Tony liked to say that he “prized collisions over convenience,” and that he had shifted his thinking “from ROI, return on investment, to ROC, return on connectedness.” He wanted the area near the new Zappos headquarters to be the “coworking and colearning capital of the world.”

When I heard Tony’s vision, and learned that he was investing $350 million of his own money to transform the neighborhood, it seemed genuinely thrilling. There was no denying the scale of his ideas or the depth of his commitment. (Tony actually moved from his spacious apartment to an Airstream trailer in an avant-garde trailer park that sprung up in the neighborhood.) Alas, the reality of the Downtown Project never quite met the glorious vision and its operations got plenty of criticism — although the neighborhood has come a long way. Its one-of-a-kind Downtown Container Park is a shopping-and-dining destination with stores and restaurants housed in repurposed shipping containers. It also hosts the “Life is Beautiful Music & Art Festival,” a massive outdoor event that, in 2019, was the world’s second-highest-grossing festival. “It’s a constant experimentation with new ideas,” Tony once said of the Downtown Project. “The whole point is that there’s no master plan.”

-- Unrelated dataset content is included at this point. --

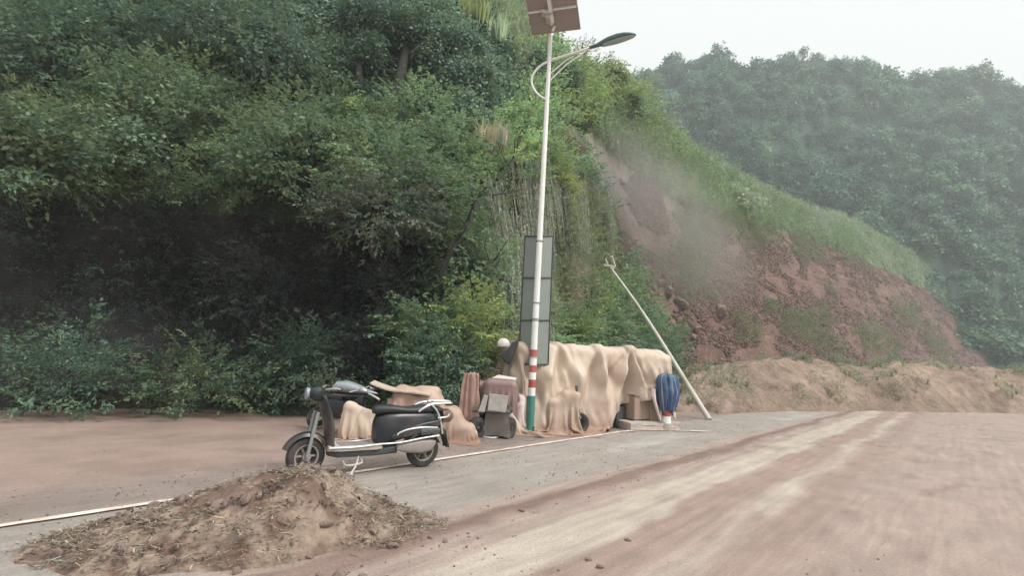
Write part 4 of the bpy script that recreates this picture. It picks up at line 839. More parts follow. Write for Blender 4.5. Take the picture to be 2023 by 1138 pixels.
# ------------------------------------------------------------------ covered motorbike in front of the van
bo = np.array(G(1118, 858)); bo[1] += .15
bk = thing('covered_motorbike', 'motorbike wrapped in a tan sheet in front of the huge tarpaulin, its dark wheel showing', 'motorbike', Vector(bo))
def wheel(parent, c, r, w, rz=0, rim=M_sil, hub=.05):
    m = Matrix.Translation(c) @ Matrix.Rotation(rz, 4, 'Z'); bm = bmesh.new()
    lathe(bm, [(r-.085, -w*.38), (r-.045, -w*.5), (r-.015, -w*.42), (r, -w*.15), (r, w*.15), (r-.015, w*.42), (r-.045, w*.5), (r-.085, w*.38), (r-.085, -w*.38)], 40, m); ty = obj('wheel', bm, M_rub, parent)
    bm = bmesh.new(); lathe(bm, [(r-.1, -w*.36), (r-.083, -w*.4), (r-.083, w*.4), (r-.1, w*.36), (r-.1, -w*.36)], 40, m); lathe(bm, [(.012, -w*.55), (hub, -w*.5), (hub, w*.5), (.012, w*.55)], 20, m)
    for k in range(6):
        a = k*PI/3; d = Vector((math.cos(a), 0, math.sin(a))); tube(bm, [m @ (d*hub*.8), m @ (d*(r-.09))], [.016, .012], 6)
    obj('rim', bm, rim, ty); return ty
wheel(bk, (.30, .08, .22), .22, .11, -.25, M_dgry, .04); wheel(bk, (-.42, .6, .26), .26, .11, -.25, M_dgry, .04)
bm = bmesh.new(); tube(bm, curve([(.3, .0, .3), (.15, .1, .55), (-.1, .25, .6), (-.4, .45, .5)], 4), .06, 10); tube(bm, [(.3, 0, .3), (.22, .1, 1.0)], .03, 8); obj('frame', bm, M_dgry, bk)
cB = [RBox(bo+np.array([-.05, .15, .96]), (.46, .1, .07), .05), RBox(bo+np.array([.1, .3, .48]), (.22, .3, .42), .15), RBox(bo+np.array([-.28, .1, .35]), (.13, .15, .35), .1),
      RBox(bo+np.array([.12, .42, 1.1]), (.17, .15, .16), .05)]
us = np.linspace(-1.0, .82, 66); hem = np.interp(us, [-1, .0, .2, .45, .82], [1.15, 1.15, 1.05, .98, 1.1]); vsn = np.linspace(0, 1, 56); UU, VV = np.meshgrid(us, vsn, indexing='ij'); VR = -hem[:, None]+VV*(hem[:, None]+1.0)
P0 = bo+np.stack([UU*.9-.02, VR+.12, 0*UU+1.32], -1); P0[..., 2] += .1*fbm(UU*4, VR*1.5, s=18)
drape('tan_sheet', 66, 56, P0, np.stack([UU, VR], -1), cB, M_tarp2, 'tan sheet hanging from the handlebar of the wrapped motorbike, hem curled at the road', 'sheet', steps=150, seed=9, wrinkle=.006)
# ------------------------------------------------------------------ covered three-wheeler cart
M_dustp = mat('dusty_plate', (.36, .335, .31), .7, var=.15, scale=7, dirt=(.2, .15, .125), dirtamt=.8)
co = np.array(G(962, 868)); co[1] += .05
ct = thing('covered_cart', 'cargo tricycle under a maroon cover, grey mudflap and small wheel facing the road', 'tricycle', Vector(co))
kx = co[1]/1000
bm = bmesh.new(); bx(bm, (.18, .28, .86), (.62, .5, .42)); bx(bm, (-.1, .8, .5), (.5, 1.0, .1)); obj('cargo_box', bm, M_tarpm, ct, smooth=False, bevel=.04)
bm = bmesh.new(); bx(bm, (.17, -.02, .27), (.44, .04, .44)); bmesh.ops.subdivide_edges(bm, edges=bm.edges, cuts=5, use_grid_fill=True)
for v in bm.verts: v.co.y += .03*math.sin(v.co.x*14)*(.6-v.co.z); v.co.x += (.5-v.co.z)*.35*(v.co.x-.16); v.co.z += .03*math.sin(v.co.x*9)
obj('mudflap', bm, M_cover, ct)
bm = bmesh.new(); panel(bm, (-.02, -.12, .5), (.33, -.12, .5), (.36, -.11, .82), (.0, -.11, .84), .04); obj('tail_plate', bm, M_dustp, ct, smooth=False, bevel=.01)
bm = bmesh.new(); panel(bm, (-.19, -.15, .5), (-.07, -.15, .5), (-.02, -.14, .8), (-.1, -.14, .82), .04); obj('tail_plate', bm, M_dustp, ct, smooth=False, bevel=.01)
wheel(ct, (-.2, -.06, .2), .2, .12, .5, M_dgry, .03); wheel(ct, (.42, .14, .2), .2, .12, 1.1, M_dgry, .03)
cC = [RBox(co+np.array([.2, .22, .84]), (.31, .25, .25), .1), RBox(co+np.array([-.33, .15, .98]), (.05, .16, .12), .04), RBox(co+np.array([-.2, .5, .9]), (.2, .3, .12), .06)]
us = np.linspace(-.42, .68, 52); vs = np.linspace(-.72, .75, 50)
P0, R_ = sheet(co+np.array([.0, .15, 0]), (1, 0, 0), (0, 1, 0), us, vs, 1.2, (.86, .96), .1, 22)
R_[..., 1] = np.where(R_[..., 1] < 0, R_[..., 1]*.62, R_[..., 1]); P0[..., 1] = co[1]+.15+R_[..., 1]
drape('maroon_cover', 52, 50, P0, R_, cC, M_tarpm, 'maroon plastic cover hanging over the top of the cargo tricycle', 'cover', steps=120, wrinkle=.006, seed=11)
us = np.linspace(-.2, .28, 24); vs = np.linspace(-1.2, .4, 60); P0, R_ = sheet(co+np.array([-.36, .1, 0]), (1, 0, 0), (0, 1, 0), us, vs, 1.28, (.8, .98), .1, 31)
drape('brown_cloth', 24, 60, P0, R_, cC+[RBox(co+np.array([-.38, .12, .5]), (.1, .08, .6), .08)], M_tarpb, 'long brown cloth hanging down at the left end of the cargo tricycle', 'cloth', steps=130, wrinkle=.006, seed=13, pins=[(i, 46, co+np.array([-.5+.012*i, .02, 1.24+.03*math.sin(i)])) for i in range(0, 24, 3)])
bm = bmesh.new()
panel(bm, tuple(P(972, 748, co[1]+.5)), tuple(P(1018, 752, co[1]+.3)), tuple(P(1020, 748, co[1]+.7)), tuple(P(985, 742, co[1]+.9)), .03)
tag(obj('pale_board', bm, M_pale, smooth=False), 'thin pale board lying on dark rubbish behind the cargo tricycle', 'board')
bm = bmesh.new(); tube(bm, curve([(-.3, -.1, .5), (0, -.14, .52), (.42, -.12, .5)], 4), .018, 8); obj('bumper', bm, M_dgry, ct)
for x_ in (-.24, .4):
    bm = bmesh.new(); tube(bm, [(x_, -.12, .58), (x_, -.16, .58)], [.045, .04], 12); obj('tail_light', bm, M_cover, ct)
# ------------------------------------------------------------------ heap behind, between bush and van
def lump(name, lab, cat, c, r, m, sd_, amp=.5, group=None, sub=4):
    bm = bmesh.new(); bmesh.ops.create_icosphere(bm, subdivisions=sub, radius=1)
    for v in bm.verts:
        q = v.co.copy(); n_ = float(fbm(q.x*1.5+sd_, q.y*1.5, q.z*1.5, s=sd_, o=4)); n2 = abs(float(fbm(q.x*3+sd_, q.y*3, q.z*1.2, s=sd_+9, o=2)))
        q *= 1+amp*n_-.25*n2; v.co = Vector((q.x*r[0], q.y*r[1], max(q.z, -.15)*r[2]))
    o = obj(name, bm, m); o.location = c; return tag(o, lab, cat, group)
c = P(980, 745, 11.9); lump('rubbish_heap', 'brown heap of soil and sacks between the light-green bush and the tarpaulin', 'heap', Vector((c.x, c.y, .45)), (.62, .5, .9), M_card, 4, .9)
bm = bmesh.new(); q = [P(x, y, 10.75) for x, y in ((978, 702), (990, 698), (1002, 690), (1012, 677), (1024, 671), (1022, 684), (1014, 700), (1006, 722), (998, 716), (990, 706))]
a = [bm.verts.new(k) for k in q]; b = [bm.verts.new(k+Vector((.03, .35, .02))) for k in q]; bm.faces.new(a); bm.faces.new(b[::-1])
for i in range(len(q)): bm.faces.new((a[i], b[i], b[(i+1) % len(q)], a[(i+1) % len(q)]))
tag(obj('black_plastic_sheet', bm, M_blk, smooth=False, bevel=.03), 'crumpled black plastic sheet sticking up at the left end of the tarpaulin', 'sheet')
c = P(995, 683, 11.0); lump('white_sack', 'white knotted sack on top of the heap at the left end of the tarpaulin', 'sack', c, (.14, .12, .17), M_pale, 6, .4, sub=3)
c = P(1022, 765, 11.0); lump('brown_sack', 'small reddish brown sack between the cargo tricycle and the lamp pole', 'sack', Vector((c.x, c.y, .62)), (.16, .15, .17), M_tarpb, 8, .5, sub=3)
co2 = np.array([P(1020, 800, 10.9).x, 10.9, 0.]); us = np.linspace(-.34, .34, 30); vs = np.linspace(-.75, .4, 44); P0, R_ = sheet(co2, (1, 0, 0), (0, 1, 0), us, vs, .98, (.8, .95), .12, 41)
drape('pink_cloth', 30, 44, P0, R_, [RBox(co2+np.array([0, .15, .35]), (.22, .2, .42), .1), RBox(co2+np.array([.08, -.02, .3]), (.08, .1, .3), .06)], M_pink, 'pale pink patterned cloth over a heap just left of the green lamp foot', 'cloth', steps=120, wrinkle=.006, seed=17)
bm = bmesh.new(); bx(bm, (0, .2, .35), (.38, .35, .6)); t = thing('plastic_bin', 'grey plastic bin hidden beneath the pale pink cloth', 'bin', Vector(co2)); obj('body', bm, M_gry, t, smooth=False, bevel=.03)
# ------------------------------------------------------------------ tan wrapped heap and small bag behind the scooter
ho_ = np.array(G(893, 878)); ho_[1] += .35
us = np.linspace(-.62, .55, 54); vs = np.linspace(-.62, .7, 52); P0, R_ = sheet(ho_, (1, 0, 0), (0, 1, 0), us, vs, .72, (.9, .9), .15, 51)
hcol = [RBox(ho_+np.array([-.2, .1, .25]), (.3, .28, .33), .18), RBox(ho_+np.array([.12, .0, .12]), (.22, .2, .2), .12)]
drape('tan_bundle', 54, 52, P0, R_, hcol, M_tarpd, 'low heap wrapped in a tan sheet on the verge behind the scooter rack', 'bundle', steps=110, wrinkle=.006, seed=19)
g = G(932, 872); lump('tied_bag', 'small pale tied bag at the right end of the low tan heap', 'bag', Vector((g.x, g.y, .1)), (.1, .1, .12), M_pale, 12, .35, sub=3)
bm = bmesh.new(); hp = [G(x, y)+Vector((0, 0, .035)) for x, y in ((938, 869), (950, 866), (958, 868), (975, 869), (1000, 864), (1020, 860), (1036, 858))]; tube(bm, curve(hp, 6), .014, 8); tag(obj('hose', bm, M_pale), 'thin pale hose lying along the verge below the cargo tricycle', 'hose')
# ------------------------------------------------------------------ cart under rust cloth with a board on top
ro = np.array(G(800, 880)); ro[1] += .75
rc = thing('hand_cart', 'low cart frame under the rust-coloured cloth behind the scooter', 'cart', Vector(ro))
bm = bmesh.new(); bx(bm, (0, 0, .45), (.95, .5, .5)); obj('body', bm, M_card, rc, smooth=False, bevel=.02)
wheel(rc, (-.3, -.22, .2), .2, .08, 0, M_dgry); wheel(rc, (.3, -.22, .2), .2, .08, 0, M_dgry)
us = np.linspace(-.95, .85, 56); vs = np.linspace(-.85, .6, 46); P0, R_ = sheet(ro, (1, 0, 0), (0, 1, 0), us, vs, 1.05, (.88, .97), .1, 61)
drape('rust_cloth', 56, 46, P0, R_, [RBox(ro+np.array([0, 0, .47]), (.44, .26, .36), .12, 0, .13), RBox(ro+np.array([.2, .05, .84]), (.22, .14, .08), .07), RBox(ro+np.array([-.3, 0, .86]), (.1, .2, .06), .05)], M_red, 'rust and cream striped cloth over the low cart behind the scooter', 'cloth', steps=120, wrinkle=.006, seed=23)
q = [P(x, y, ro[1]-.2) for x, y in ((735, 757), (752, 764), (775, 771), (800, 773.5), (830, 777), (852, 781))]; bm = bmesh.new(); prev = None
for k in curve(q, 4):
    r = [bm.verts.new(k+Vector((0, dy, dz))) for dy, dz in ((-.14, -.012), (-.14, .012), (.16, .045), (.16, .02))]
    if prev:
        for i in range(4): bm.faces.new((prev[i], prev[(i+1) % 4], r[(i+1) % 4], r[i]))
    else: bm.faces.new(r)
    prev = r
bm.faces.new(prev[::-1]); tag(obj('curved_board', bm, M_wood), 'long thin curved board laid over the rust-coloured cloth, its left end sticking up', 'board')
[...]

That’s a pretty good way to sum up Tony’s life and artistry. As an entrepreneur, he experimented constantly. And while there was never a master plan, there was always a profound commitment to humane and progressive values: a deep connection with customers, a powerful loyalty to culture and colleagues, a passion for life, a thirst to create. We are all richer for the company Tony built and the lessons he taught. His art will endure, but I will miss the artist deeply.